I mean they pretty much created the legit music streaming industry, by doing the herculean feat of convincing the record labels to distribute music like this (who were still hoping to sell individual songs/cds).

This in turn made the iPhone into a more compelling device, likely boosting sales and market adoption.

Apple only recently decided to piggy back on this, with others doing the heavy lifting (convincing the labels, creating the market, pioneering the tech).

It makes sense from apples perspective though, because the vast majority of their revenue is iPhone so the only reasonable sizeable growth opportunity is iPhone paid services.
 

Supermallet

macrumors 68000
Sep 19, 2014
1,925
2,012
I mean they pretty much created the legit music streaming industry, by doing the herculean feat of convincing the record labels to distribute music like this (who were still hoping to sell individual songs/cds).

This in turn made the iPhone into a more compelling device, likely boosting sales and market adoption.

Apple only recently decided to piggy back on this, with others doing the heavy lifting (convincing the labels, creating the market, pioneering the tech).
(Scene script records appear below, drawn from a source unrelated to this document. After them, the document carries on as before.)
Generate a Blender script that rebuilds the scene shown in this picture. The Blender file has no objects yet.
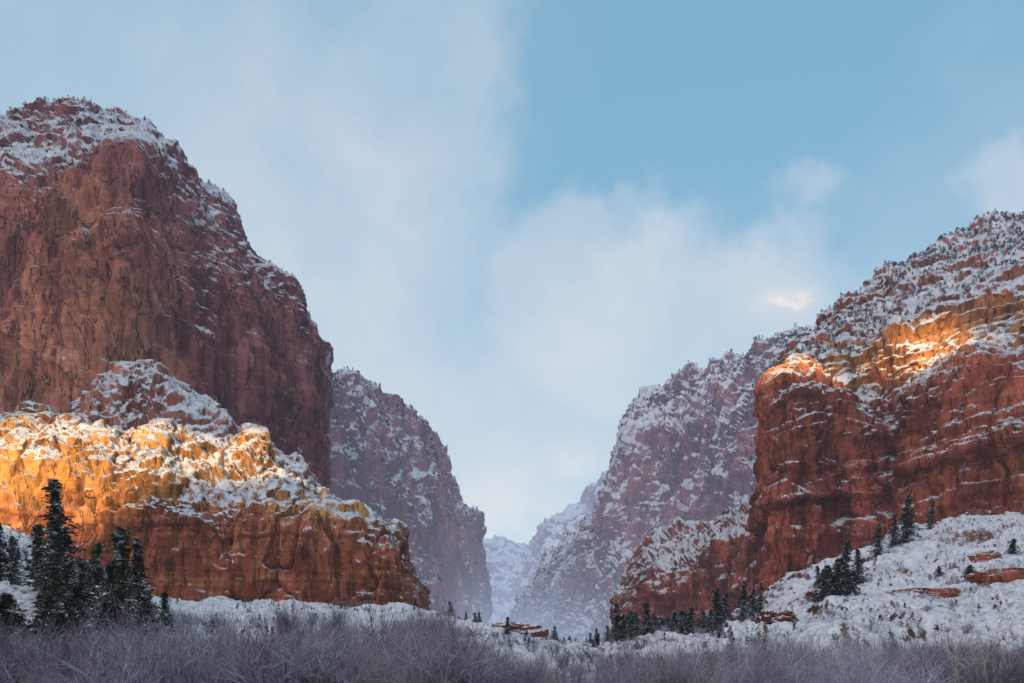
import bpy, math, random, bmesh
import numpy as np
from mathutils import Vector
from mathutils.bvhtree import BVHTree
random.seed(7); RS=np.random.RandomState(11)
F=796.0; CZ=3.0; HZ=640.0
def W(px,py,d): return ((px-512)/F*d, d, (HZ-py)/F*d+CZ)

# ------------------------------------------------------------ noise
PERM=RS.permutation(256).astype(np.int32)
G=RS.normal(size=(256,3)).astype(np.float32); G/=np.linalg.norm(G,axis=1)[:,None]
def pn(x,y,z):
    x=np.asarray(x,np.float32);y=np.asarray(y,np.float32);z=np.asarray(z,np.float32)
    xi=np.floor(x).astype(np.int32);yi=np.floor(y).astype(np.int32);zi=np.floor(z).astype(np.int32)
    fx=x-xi;fy=y-yi;fz=z-zi
    u=fx*fx*(3-2*fx);v=fy*fy*(3-2*fy);w=fz*fz*(3-2*fz)
    r=0
    for a in (0,1):
        pa=PERM[(xi+a)&255]; wa=u if a else 1-u
        for b in (0,1):
            pb=PERM[(pa+yi+b)&255]; wb=wa*(v if b else 1-v)
            for c in (0,1):
                g=G[PERM[(pb+zi+c)&255]]
                r=r+wb*(w if c else 1-w)*(g[...,0]*(fx-a)+g[...,1]*(fy-b)+g[...,2]*(fz-c))
    return r*1.6
def fbm(x,y,z,o=4,g=0.5):
    r=0;a=1;s=1
    for i in range(o):
        r=r+a*pn(x*s+i*17.3,y*s+i*5.1,z*s-i*9.7); a*=g; s*=2.03
    return r
def ridg(x,y,z,o=3):
    r=0;a=1;s=1
    for i in range(o):
        r=r+a*(1-2*np.abs(pn(x*s+i*7.3,y*s-i*3.1,z*s+i*1.7))); a*=.5; s*=2.1
    return r
def sst(a,b,x):
    t=np.clip((x-a)/(b-a),0,1); return t*t*(3-2*t)
def ter(n,k,w=.18):
    m=n*k; f=np.floor(m); return (f+sst(.5-w,.5+w,m-f))/k
RT=RS.uniform(-1,1,1024).astype(np.float32)
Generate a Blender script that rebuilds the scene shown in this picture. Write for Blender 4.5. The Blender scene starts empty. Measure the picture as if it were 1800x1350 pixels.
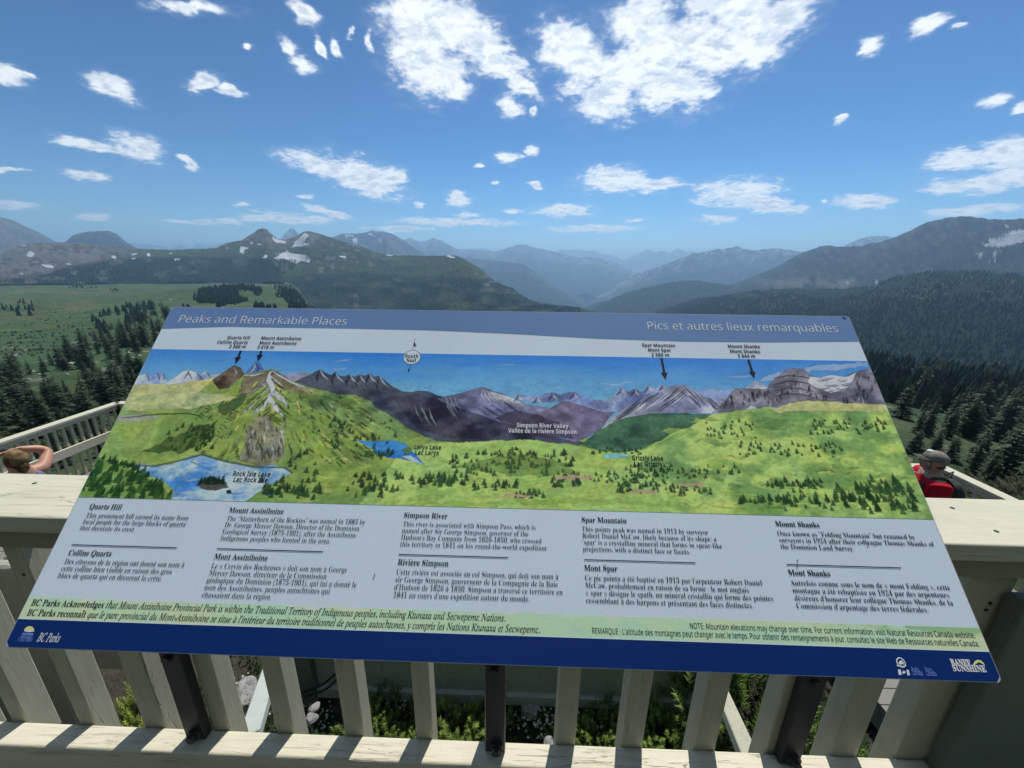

It makes sense from apples perspective though, because the vast majority of their revenue is iPhone so the only reasonable sizeable growth opportunity is iPhone paid services.
Was it a Herculean feat to convince the record companies to license portions of their catalogs for a majority cut of the profits, including profits on a whole lot of music that wasn’t making money for them anyway, and ensuring that people no longer own the music they like so they’re dependent on these services to provide it to them, at a monthly cost?
 

ksec

macrumors 68020
Dec 23, 2015
2,234
2,590
I am more interested in what codec they will be using for Lossless.